There are many aspects I agree with in this essay, in particular the need for a comprehensive approach to scientific advancement. However, the analogy to a Capitalist Economy needs to take into account the problems of that economy, especially monopolies and power struggles. Adam Smith’s Invisible Hand of a free market system has shown itself to be quite visible to those in power. While the statement is made “Fortunately, the capital economy has addressed this issue by establishing antitrust laws and regulations to prevent monopolies.”, the statement presumes an entire governmental structure imposed on the Capitalist Economy such that it can direct and control that economy. And, as can be seen in the world today, that governmental structure can be corrupted, which then allows the capitalist economy to be corrupted.
In parts of your essay, you appear to be discussing the governmental side more than the capitalist economy side - without explicitly acknowledging the importance of an entity that can enforce rules and antitrust laws in a capitalist economy.
There is also the concern that capitalist economies run on the presumption of consumerism - that people will buy ‘things’ (any ‘things’). One of the difficulties of science is that only technology produces ‘things’ that the general populace can consume. ‘Ideas’, as concepts are not marketable - they are too ethereal to have intrinsic value. So it appears the analogy is that research papers and articles become the ‘things’ that science consumes. The reference to peer-reviewed journals and arXiv (and viXra) would appear to support papers and articles as the ‘things’ the scientific economy would run on. Are these items adequate ‘scientific things’ that can be associated with value and transferred between people, as analogy with a capitalist economy? (What else could there be?)
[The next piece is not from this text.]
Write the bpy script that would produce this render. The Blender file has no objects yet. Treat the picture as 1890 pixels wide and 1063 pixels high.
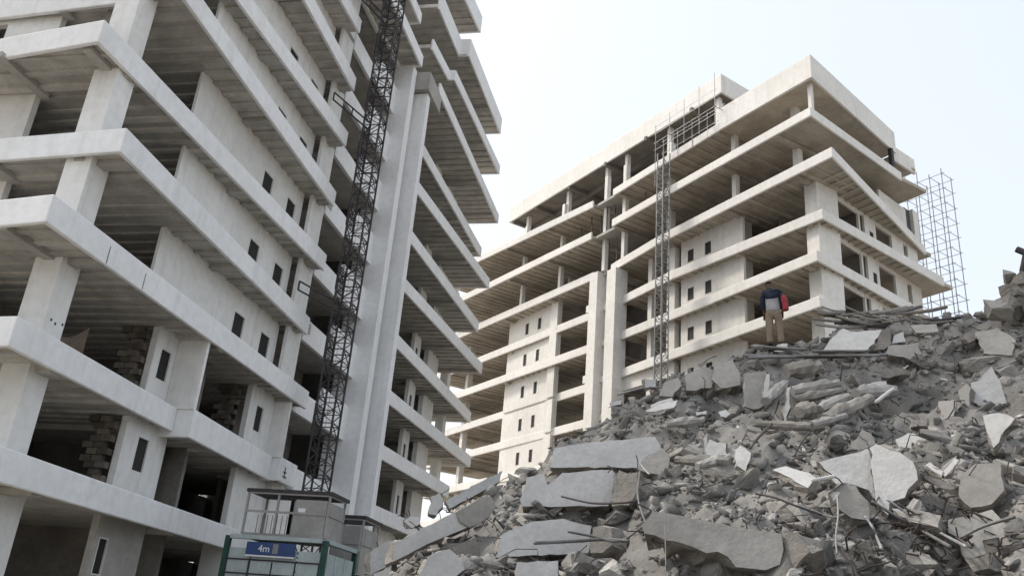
import bpy, bmesh, math, random
import numpy as np
from mathutils import Vector, Matrix
random.seed(7); rng = np.random.default_rng(7)
R = math.radians
S = bpy.context.scene
COL = S.collection

# ------------------------------------------------------------------ camera
EYE = 1.6
FPX = 1620.0                         # focal length in picture widths of 1890; pitch 22.5 deg, roll 4.8 deg follow from the zenith below
cd = bpy.data.cameras.new('camera'); cam = bpy.data.objects.new('camera', cd); COL.objects.link(cam); S.camera = cam
cd.sensor_width = 36.0; cd.lens = FPX/1890*36.0; cd.clip_start = 0.1; cd.clip_end = 3000
zen = Vector((1271.6-945, 3368+531.5, FPX)).normalized()          # world up in camera coords (x right, y up, z forward)
fw = Vector((0, 0, 1)); fh = (fw - zen*zen.z).normalized(); rt = zen.cross(fh)
if rt.x < 0: rt = -rt
def cw(v): return Vector((v.dot(rt), v.dot(fh), v.dot(zen)))
cx, cy, cz = cw(Vector((1, 0, 0))), cw(Vector((0, 1, 0))), cw(Vector((0, 0, 1)))
M = Matrix((( cx.x, cy.x, -cz.x, 0), (cx.y, cy.y, -cz.y, 0), (cx.z, cy.z, -cz.z, EYE), (0, 0, 0, 1)))
cam.matrix_world = M
def ray(px, py):                                                   # survey helper: direction of a sight line
    return cx*(px-945) + cy*(531.5-py) + cz*FPX
def at_r(px, py, r):
    d = ray(px, py); t = r/math.hypot(d.x, d.y); return Vector((d.x*t, d.y*t, d.z*t+EYE))

# ------------------------------------------------------------------ sky, sun, exposure
SUN_AZ, SUN_EL = -72.0, 50.0          # azimuth from +Y clockwise: high on the left, behind the near tower
W = bpy.data.worlds.new('World'); S.world = W; W.use_nodes = True
nt = W.node_tree; nt.nodes.clear()
sky = nt.nodes.new('ShaderNodeTexSky'); sky.sky_type = 'NISHITA'; sky.sun_disc = False
sky.sun_elevation = R(SUN_EL); sky.sun_rotation = R(SUN_AZ); sky.dust_density = 6.0; sky.air_density = 1.0; sky.ozone_density = 1.0
mixn = nt.nodes.new('ShaderNodeMix'); mixn.data_type = 'RGBA'; mixn.inputs[0].default_value = 0.45
mixn.inputs[7].default_value = (7.9, 8.25, 8.45, 1)               # thin white overcast over the blue
bgn = nt.nodes.new('ShaderNodeBackground'); bgn.inputs[1].default_value = 0.095
out = nt.nodes.new('ShaderNodeOutputWorld')
nt.links.new(sky.outputs[0], mixn.inputs[6]); nt.links.new(mixn.outputs[2], bgn.inputs[0]); nt.links.new(bgn.outputs[0], out.inputs[0])
sl = bpy.data.lights.new('sun', 'SUN'); sl.energy = 1.25; sl.angle = R(8); sl.color = (1.0, 0.95, 0.87)
so = bpy.data.objects.new('sun', sl); COL.objects.link(so)
sd = Vector((math.sin(R(SUN_AZ))*math.cos(R(SUN_EL)), math.cos(R(SUN_AZ))*math.cos(R(SUN_EL)), math.sin(R(SUN_EL))))
so.rotation_euler = sd.to_track_quat('Z', 'Y').to_euler(); so.location = sd*200
S.view_settings.view_transform = 'Standard'; S.view_settings.look = 'None'; S.view_settings.gamma = 1.0
S.view_settings.exposure = 1.08
S.cycles.max_bounces = 5; S.cycles.diffuse_bounces = 4; S.cycles.glossy_bounces = 2

# ------------------------------------------------------------------ materials
MAT = {}
def material(name, col, col2=None, scale=0.6, rough=0.9, bump=0.15, bscale=14.0, streak=0.0, streak_col=(0.25, 0.23, 0.2), metal=0.0, stain=0.0, vary=0.0, lo=0.35, hi=0.65, spec=0.3, island=None):
    m = bpy.data.materials.new(name); m.use_nodes = True; t = m.node_tree; n = t.nodes; L = t.links
    b = n['Principled BSDF']; b.inputs['Roughness'].default_value = rough; b.inputs['Metallic'].default_value = metal
    b.inputs['Specular IOR Level'].default_value = spec
    geo = n.new('ShaderNodeNewGeometry'); pos = geo.outputs['Position']
    def noise(sc, det=3, rgh=0.6, vec=None, mp=None):
        x = n.new('ShaderNodeTexNoise'); x.inputs['Scale'].default_value = sc; x.inputs['Detail'].default_value = det; x.inputs['Roughness'].default_value = rgh
        v = pos if vec is None else vec
        if mp:
            q = n.new('ShaderNodeMapping'); q.inputs['Scale'].default_value = mp; L.new(v, q.inputs[0]); v = q.outputs[0]
        L.new(v, x.inputs['Vector']); return x.outputs['Fac']
    def ramp(f, a, c):
        r = n.new('ShaderNodeMapRange'); r.inputs[1].default_value = a; r.inputs[2].default_value = c; L.new(f, r.inputs[0]); return r.outputs[0]
    def mix(f, a, c, amount=1.0, mode='MIX'):
        x = n.new('ShaderNodeMix'); x.data_type = 'RGBA'; x.blend_type = mode
        if amount != 1.0:
            q = n.new('ShaderNodeMath'); q.operation = 'MULTIPLY'; q.inputs[1].default_value = amount; L.new(f, q.inputs[0]); f = q.outputs[0]
        L.new(f, x.inputs[0])
        for s, v in ((x.inputs[6], a), (x.inputs[7], c)):
            if isinstance(v, tuple): s.default_value = (*v, 1)
            else: L.new(v, s)
        return x.outputs[2]
    c2 = col2 or tuple(0.8*x for x in col)
    c = mix(ramp(noise(scale), lo, hi), col, c2)
    c = mix(ramp(noise(scale*9, 2), 0.4, 0.75), c, tuple(0.82*x for x in c2), 0.5)
    if stain: c = mix(ramp(noise(scale*0.35, 4, 0.7), 0.52, 0.7), c, streak_col, stain)
    if streak: c = mix(ramp(noise(1.0, 3, 0.65, None, (2.2, 2.2, 0.16)), 0.52, 0.78), c, streak_col, streak)
    if vary:
        oi = n.new('ShaderNodeObjectInfo'); r = n.new('ShaderNodeMapRange'); r.inputs[3].default_value = 1-vary; r.inputs[4].default_value = 1+vary; L.new(oi.outputs['Random'], r.inputs[0])
        x = n.new('ShaderNodeVectorMath'); x.operation = 'SCALE'; L.new(c, x.inputs[0]); L.new(r.outputs[0], x.inputs['Scale']); c = x.outputs[0]
    if island:
        r = n.new('ShaderNodeMapRange'); r.inputs[3].default_value = island[0]; r.inputs[4].default_value = island[1]; L.new(geo.outputs['Random Per Island'], r.inputs[0])
        x = n.new('ShaderNodeVectorMath'); x.operation = 'SCALE'; L.new(c, x.inputs[0]); L.new(r.outputs[0], x.inputs['Scale']); c = x.outputs[0]
    L.new(c, b.inputs['Base Color'])
    if bump:
        bp = n.new('ShaderNodeBump'); bp.inputs['Strength'].default_value = bump; bp.inputs['Distance'].default_value = 0.05
        L.new(noise(bscale*.5, 3, .75), bp.inputs['Height'])
        L.new(bp.outputs[0], b.inputs['Normal'])
    MAT[name] = m; return m
material('render_white', (0.80, 0.805, 0.81), (0.745, 0.747, 0.75), 0.35, 0.9, 0.12, 9, 0.28, (0.45, 0.435, 0.41), stain=0.14)
material('render_cream', (0.75, 0.735, 0.705), (0.68, 0.665, 0.635), 0.3, 0.9, 0.12, 9, 0.35, (0.48, 0.445, 0.40), stain=0.16)
material('wall_white', (0.77, 0.765, 0.75), (0.70, 0.695, 0.675), 0.3, 0.92, 0.1, 7, 0.35, (0.36, 0.33, 0.29), stain=0.2)
material('wall_cream', (0.72, 0.705, 0.67), (0.65, 0.63, 0.595), 0.3, 0.92, 0.1, 7, 0.3, (0.40, 0.36, 0.31), stain=0.2)
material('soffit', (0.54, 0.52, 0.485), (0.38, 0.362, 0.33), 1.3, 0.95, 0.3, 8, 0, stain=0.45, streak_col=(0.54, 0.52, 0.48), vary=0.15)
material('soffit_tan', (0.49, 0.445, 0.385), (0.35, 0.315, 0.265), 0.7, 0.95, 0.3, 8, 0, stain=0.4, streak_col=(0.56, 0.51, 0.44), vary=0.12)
material('raw_concrete', (0.44, 0.425, 0.395), (0.34, 0.325, 0.30), 0.7, 0.95, 0.3, 10, 0.3, vary=0.1)
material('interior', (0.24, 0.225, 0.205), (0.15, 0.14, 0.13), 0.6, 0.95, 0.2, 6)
material('block', (0.17, 0.145, 0.12), (0.10, 0.088, 0.075), 1.5, 0.95, 0.4, 18, vary=0.35)
material('steel_dark', (0.055, 0.05, 0.055), (0.035, 0.03, 0.03), 3, 0.6, 0.1, 30)
material('steel_grey', (0.20, 0.20, 0.20), (0.11, 0.105, 0.10), 2, 0.6, 0.1, 30, metal=0.3)
material('steel_galv', (0.36, 0.37, 0.38), (0.24, 0.24, 0.24), 2, 0.5, 0.05, 30, metal=0.4)
material('rust', (0.10, 0.082, 0.07), (0.06, 0.05, 0.044), 4, 0.9, 0.2, 40)
material('green_paint', (0.02, 0.085, 0.06), (0.015, 0.05, 0.04), 2, 0.6, 0.05, 20)
material('mesh_panel', (0.42, 0.48, 0.47), (0.34, 0.39, 0.39), 1.2, 0.8, 0.1, 20, 0.4)
material('sheet_grey', (0.36, 0.35, 0.33), (0.28, 0.27, 0.255), 1.0, 0.85, 0.1, 12, 0.4)
material('sign_blue', (0.03, 0.07, 0.20), (0.03, 0.055, 0.15), 2, 0.5, 0)
material('brown_sheet', (0.20, 0.15, 0.115), (0.15, 0.11, 0.085), 1.5, 0.8, 0.1, 8)
material('sign_white', (0.75, 0.75, 0.75), (0.65, 0.65, 0.66), 2, 0.6, 0)
material('sign_grey', (0.28, 0.26, 0.27), (0.2, 0.2, 0.2), 4, 0.6, 0)
material('window_void', (0.03, 0.028, 0.027), (0.02, 0.02, 0.02), 2, 0.7, 0)
material('dust', (0.235, 0.226, 0.212), (0.15, 0.144, 0.135), 0.8, 0.97, 0.9, 7, 0, stain=0.35, streak_col=(0.30, 0.29, 0.275))
material('debris', (0.29, 0.28, 0.264), (0.145, 0.14, 0.132), 2.2, 0.97, 0.5, 14, 0, lo=0.3, hi=0.7, island=(.5, 1.35), stain=0.3, streak_col=(0.44, 0.42, 0.39))
material('chunk', (0.28, 0.27, 0.254), (0.165, 0.158, 0.148), 1.6, 0.97, 0.6, 12, vary=0.3, island=(.65, 1.4), stain=0.3, streak_col=(0.38, 0.365, 0.34))
material('broken_core', (0.31, 0.29, 0.265), (0.19, 0.178, 0.162), 3.0, 0.97, 1.0, 16, vary=0.15)
material('panel_white', (0.50, 0.50, 0.495), (0.42, 0.417, 0.41), 1.3, 0.9, 0.45, 7, stain=0.55, streak_col=(0.34, 0.325, 0.30), vary=0.07)
material('panel_bright', (0.52, 0.52, 0.51), (0.44, 0.437, 0.425), 1.3, 0.9, 0.45, 7, stain=0.3, streak_col=(0.42, 0.40, 0.37), vary=0.05)
material('panel_grey', (0.32, 0.31, 0.292), (0.235, 0.227, 0.213), 1.1, 0.95, 0.35, 9, stain=0.4, streak_col=(0.42, 0.40, 0.37), vary=0.1)
material('panel_brown', (0.25, 0.236, 0.216), (0.165, 0.155, 0.142), 1.6, 0.97, 0.7, 10, stain=0.4, streak_col=(0.31, 0.285, 0.25), vary=0.12)
material('ground_dirt', (0.36, 0.33, 0.285), (0.28, 0.26, 0.225), 0.4, 0.97, 0.5, 5)
material('skin', (0.10, 0.058, 0.04), (0.085, 0.05, 0.034), 4, 0.6, 0)
material('hair', (0.012, 0.01, 0.01), (0.01, 0.008, 0.008), 4, 0.8, 0)
material('cloth_navy', (0.022, 0.03, 0.055), (0.014, 0.02, 0.035), 6, 0.9, 0.2, 40)
material('cloth_grey', (0.34, 0.33, 0.34), (0.26, 0.26, 0.27), 6, 0.9, 0.2, 40)
material('cloth_khaki', (0.25, 0.20, 0.145), (0.17, 0.135, 0.10), 6, 0.9, 0.3, 30)
material('cloth_red', (0.33, 0.04, 0.05), (0.24, 0.035, 0.045), 5, 0.8, 0.2, 30)
material('shoe', (0.02, 0.018, 0.018), (0.015, 0.014, 0.014), 4, 0.7, 0)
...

I think your problem with identifying ‘start-ups’ comes from this issue of identifying what can be consumed and provide value in the scientific economy. Technology is required for the general population, however identifying the ‘scientific things’ that can provide value to other sceintists would appear to need some attention. Furthermore, this media age has greatly expanded the possible ’scientific things’ beyond papers and articles (e.g., videos, animated simulations, annotated digital twins). To insist on only preprints, publications, and grant proposals maybe a starting point, but misses the changes in the larger world happening today.
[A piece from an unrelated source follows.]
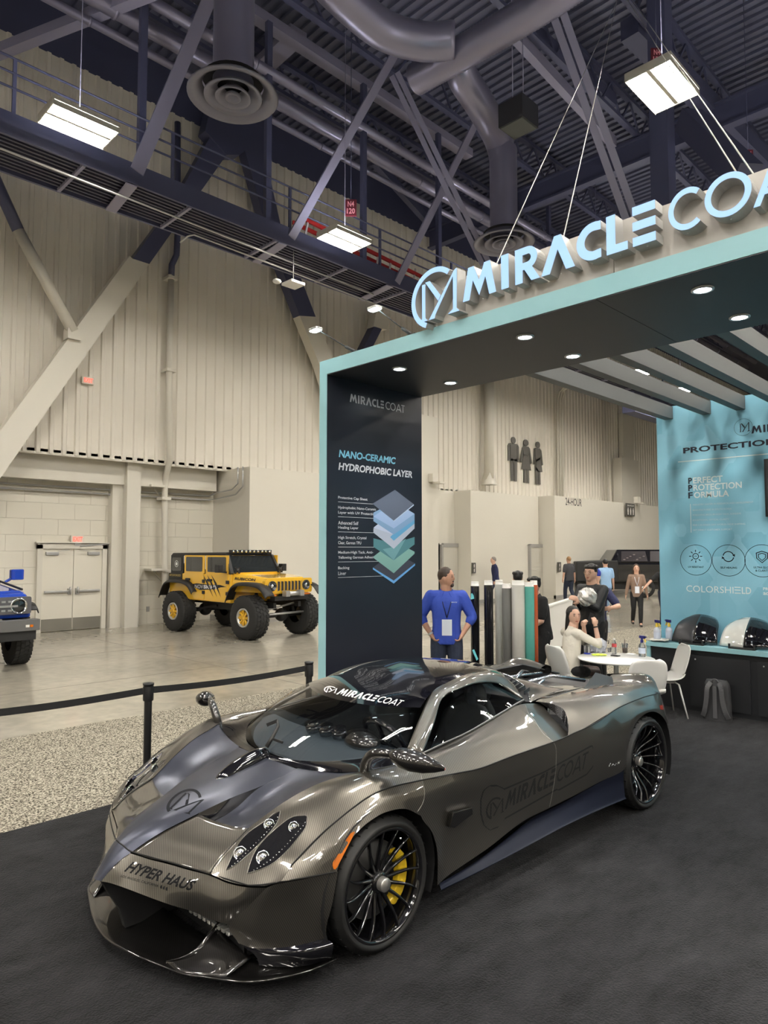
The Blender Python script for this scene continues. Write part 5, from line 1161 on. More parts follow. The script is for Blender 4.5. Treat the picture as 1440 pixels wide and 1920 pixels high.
for s in (-1, 1):
    yc = s*.34; G = []
    for p, hw, th in ((V(.78,0,.45),.22,.03),(V(.95,0,.42),.23,.03),(V(1.15,0,.42),.23,.04),(V(1.30,0,.46),.23,.06),(V(1.38,0,.58),.225,.07),(V(1.45,0,.72),.22,.07),(V(1.50,0,.84),.20,.06),(V(1.53,0,.90),.13,.03)):
        G.append([V(p.x - (.05*abs(u)**2 if p.z > .5 else 0), yc+u*hw, p.z+(.07*abs(u)**2.5 if p.z <= .5 else 0) - .012*abs(math.sin(u*7))) for u in [k/6-1 for k in range(13)]])
    seat = MB().grid(net([[q for q in r] for r in G], 3, 1)).build('seat', leather, car, solid=.05)
    hr = MB(); hr.ball((1.53,yc,.955), .10, 18, (.55,.95,1.0)); hr.build('head_restraint', leather, seat); MB().ball((1.50,yc,.955), .085, 16, (.5,.55,1.1)).build('centre_pad', leather2, seat)
# --- mirrors
for s in (-1, 1):
    arm = crom([V(.068,.742,.815), V(.060,.755,.872), V(.062,.80,.930), V(.085,.87,.948), V(.13,.93,.938), V(.16,.97,.935)], 5)
    m = MB(); n = len(arm); m.tube([V(p.x, s*p.y, p.z-CZ_) for p in arm], [.030-.010*k/n for k in range(n)], 12)
    ma = m.build('mirror', carb_dk, car)
    prof = [(-.135,.004,.006),(-.12,.035,.028),(-.08,.060,.048),(-.02,.066,.056),(.05,.052,.048),(.11,.028,.030),(.155,.008,.010)]
    G = []; c0, c1 = V(.075,.955,.955), V(.215,1.115,.905); ax = (c1-c0).normalized(); cc = (c0+c1)/2
    # head: pointed pod stretched outwards
    up = V(0,0,1); sd = ax.cross(up).normalized(); up = sd.cross(ax)
    for t_, rw, rh in prof:
        c_ = cc + ax*t_ ; G.append([V(q.x, s*q.y, q.z-CZ_) for q in [c_+sd*rw*math.cos(2*PI*k/16)+up*rh*math.sin(2*PI*k/16) for k in range(16)]]); G[-1].append(G[-1][0])
    MB().grid(G, flip=(s > 0)).build('mirror_head', carb_dk, ma)
    tp = cc+ax*.150; m = MB()
    for k, c_ in enumerate(('tricolour_green','tricolour_white','tricolour_red')):
        mm = MB(); q = tp - ax*(.030-.014*k) ; mm.ball(V(q.x, s*q.y, q.z-CZ_), .0125-.001*k, 10); mm.build('tricolour_tip', mat(c_, ((.02,.25,.08),(.7,.7,.7),(.75,.05,.03))[k], .3, coat=1), ma)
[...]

Returning to the traditional ‘scientific things’ of preprints and publications - how could your credit system work for this essay contest? For FQXi? I will note that a couple years ago for the FQXi essay contest an attempt was made to rate essays on a scale - which, in my opinion, failed through people gaming the system and down-grading essays that competed with their own or which an author disagreed.
I would be quite interested in attempting a system similar to what you propose, it just brings me back to the governmental structure that is required to ensure fairness that a free market system lacks. Unless self-correcting feedback systems can ensure fairness (economists have made suggestions), I believe such an enforcement structure is needed.